The Parishes of Langton Matravers and Worth Matravers
elect a District Councillor for the Langton Ward of Purbeck District Council,
which sits in Wareham. The County Council sits in Dorchester, the
County Town of Dorset.
MANORS
Five of the old Saxon hidage boundaries can still
be traced, running in straight lines from the village street southwards
to the cliffs. By the Thirteenth Century these strips of land, each of
which had originally been allocated to a family, had developed into three
manors, remains of which still exist. In the east the Manor of Langton
Mautravers (or Maltravers) stretched westwards as far as the Church. In
the west, stretching far beyond the parish boundary, lay the huge Manor
of Langton Wallis. Between these lay the tiny Manor of Durnford. The Manor
of Langton Mautravers was named after its mediaeval lords who had come
from Normandy in 1066, and who also owned Worth Matravers for a short time.
They lived first at Woolcombe Matravers and later at Lytchett Matravers.
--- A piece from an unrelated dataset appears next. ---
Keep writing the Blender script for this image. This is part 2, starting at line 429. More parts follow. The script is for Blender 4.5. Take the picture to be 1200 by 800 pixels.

The remains of this manor now belongs to the Encombe Estate which purchased it in 1875. The larger western manor was also
named after its mediaeval lords, the Le Walleys family, who came from Brittany
in 1066. From the early Seventeenth Century this was owned by the Bankes
family of Kingston Lacy, until in 1982 it was bequeathed to the National
Trust. Together with Corfe Castle, it now forms part of the Trust's Purbeck
Estate. The lords of the two larger manors were always absentees, so there
were no manor houses within the parish. However, the lords of the tiny
Manor of Durnford were called De Derneford and resided in Langton.